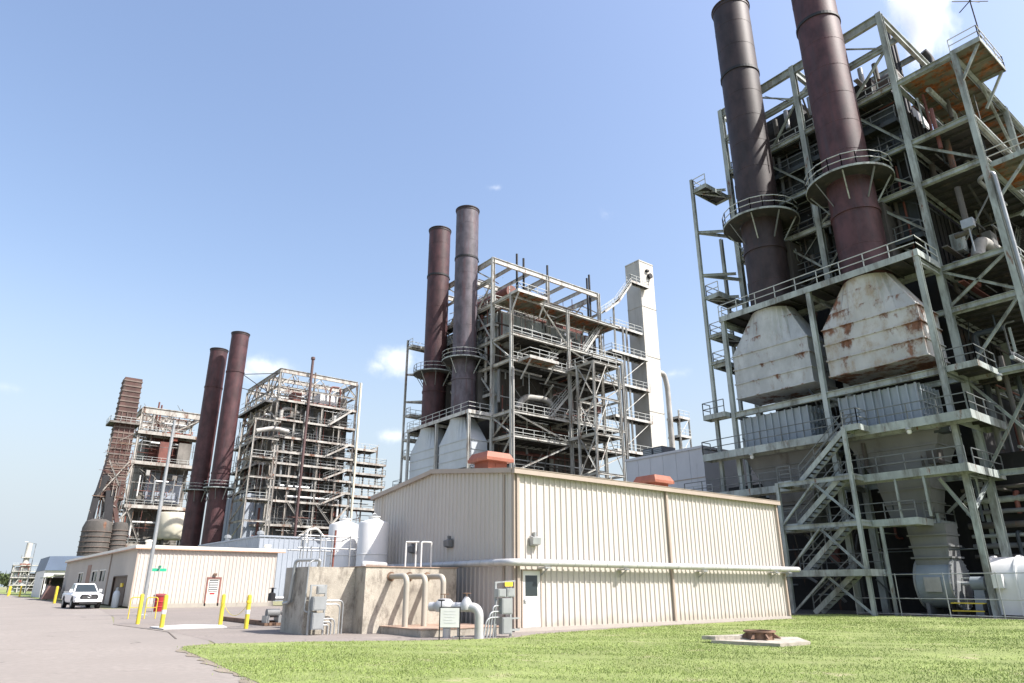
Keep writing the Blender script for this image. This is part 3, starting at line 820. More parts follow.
def hopper(O, y0, y1, label):
    T = thing('hopper', label, 'hopper', (O[0], O[1], 0), group='grey hoppers below the duct boxes')
    c = (y0 + y1) / 2
    lv = [(10.7, y0, y1, .3, 3.4), (8.0, y0 + 1.25, y1 - 1.25, .7, 3.0), (5.4, c - 1.15, c + 1.15, 1.0, 2.7), (5.1, c - 1.1, c + 1.1, 1.0, 2.7)]
    rings = [[(a, p, z), (b, p, z), (b, r, z), (a, r, z)] for (z, p, r, a, b) in lv]
    q = MB(); q.loft(rings); q.build('shell', hopper_m, T)
    q = MB()
    for i in range(7):
        t = i / 6; k = 10.6 - t * 5.0
        for (A, B) in zip(lv[:-1], lv[1:]):
            if B[0] <= k <= A[0]:
                s = (A[0] - k) / (A[0] - B[0]); p, r, a, b = [A[j] + (B[j] - A[j]) * s for j in (1, 2, 3, 4)]
                q.box(a - .08, p - .08, k - .05, a + .02, r + .08, k + .05); q.box(a, p - .08, k - .048, b, p + .02, k + .048); break
    q.build('stiffeners', hopper_m, T)


def scatter_pipes(T, boxes, seed, ms):
    """pipes, cable trays and small cabinets lining the walkways"""
    R = random.Random(seed)
    for (x0, x1, y0, y1, z0, z1, n) in boxes:
        for _ in range(n):
            k = R.random(); m = R.choice(ms); r = R.choice((.06, .08, .1, .14, .2))
            x, y, z = R.uniform(x0, x1), R.uniform(y0, y1), R.uniform(z0, z1)
            if k < .38:
                xe = R.uniform(x0, x1); q = MB(); q.path(bend([(x, y, z), (xe, y, z), (xe, y, R.uniform(z0, z1))], .3, 4), r, 8); q.build('pipe', m, T, smooth=40)
            elif k < .62:
                ye = R.uniform(y0, y1); q = MB(); q.path(bend([(x, y, z), (x, ye, z), (x, ye, R.uniform(z0, z1))], .3, 4), r, 8); q.build('pipe', m, T, smooth=40)
            elif k < .82:
                ze = min(z1, z + R.uniform(2, 6)); q = MB(); q.path([(x, y, z), (x, y, ze)], r, 8); q.build('pipe', m, T, smooth=40)
            elif k < .92:
                a, b, c = R.uniform(.25, .6), R.uniform(.25, .5), R.uniform(.5, 1.4); q = MB(); q.box(x - a, y - b, z, x + a, y + b, z + c); q.box(x - a * .8, y - b - .03, z + .1, x + a * .8, y - b, z + c - .1); q.build('cabinet', m, T)
            else:
                q = MB(); q.bar((x0, y, z), (x1, y, z), .35, .1); q.build('cable_tray', m, T)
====
Using the data above, write out every line exactly, leaving the images behind.

■ **Finished task**
Keep writing the Blender script for this image. This is part 3, starting at line 820. More parts follow.
def hopper(O, y0, y1, label):
    T = thing('hopper', label, 'hopper', (O[0], O[1], 0), group='grey hoppers below the duct boxes')
    c = (y0 + y1) / 2
    lv = [(10.7, y0, y1, .3, 3.4), (8.0, y0 + 1.25, y1 - 1.25, .7, 3.0), (5.4, c - 1.15, c + 1.15, 1.0, 2.7), (5.1, c - 1.1, c + 1.1, 1.0, 2.7)]
    rings = [[(a, p, z), (b, p, z), (b, r, z), (a, r, z)] for (z, p, r, a, b) in lv]
    q = MB(); q.loft(rings); q.build('shell', hopper_m, T)
    q = MB()
    for i in range(7):
        t = i / 6; k = 10.6 - t * 5.0
        for (A, B) in zip(lv[:-1], lv[1:]):
            if B[0] <= k <= A[0]:
                s = (A[0] - k) / (A[0] - B[0]); p, r, a, b = [A[j] + (B[j] - A[j]) * s for j in (1, 2, 3, 4)]
                q.box(a - .08, p - .08, k - .05, a + .02, r + .08, k + .05); q.box(a, p - .08, k - .048, b, p + .02, k + .048); break
    q.build('stiffeners', hopper_m, T)


def scatter_pipes(T, boxes, seed, ms):
    """pipes, cable trays and small cabinets lining the walkways"""
    R = random.Random(seed)
    for (x0, x1, y0, y1, z0, z1, n) in boxes:
        for _ in range(n):
            k = R.random(); m = R.choice(ms); r = R.choice((.06, .08, .1, .14, .2))
            x, y, z = R.uniform(x0, x1), R.uniform(y0, y1), R.uniform(z0, z1)
            if k < .38:
                xe = R.uniform(x0, x1); q = MB(); q.path(bend([(x, y, z), (xe, y, z), (xe, y, R.uniform(z0, z1))], .3, 4), r, 8); q.build('pipe', m, T, smooth=40)
            elif k < .62:
                ye = R.uniform(y0, y1); q = MB(); q.path(bend([(x, y, z), (x, ye, z), (x, ye, R.uniform(z0, z1))], .3, 4), r, 8); q.build('pipe', m, T, smooth=40)
            elif k < .82:
                ze = min(z1, z + R.uniform(2, 6)); q = MB(); q.path([(x, y, z), (x, y, ze)], r, 8); q.build('pipe', m, T, smooth=40)
            elif k < .92:
                a, b, c = R.uniform(.25, .6), R.uniform(.25, .5), R.uniform(.5, 1.4); q = MB(); q.box(x - a, y - b, z, x + a, y + b, z + c); q.box(x - a * .8, y - b - .03, z + .1, x + a * .8, y - b, z + c - .1); q.build('cabinet', m, T)
            else:
                q = MB(); q.bar((x0, y, z), (x1, y, z), .35, .1); q.build('cable_tray', m, T)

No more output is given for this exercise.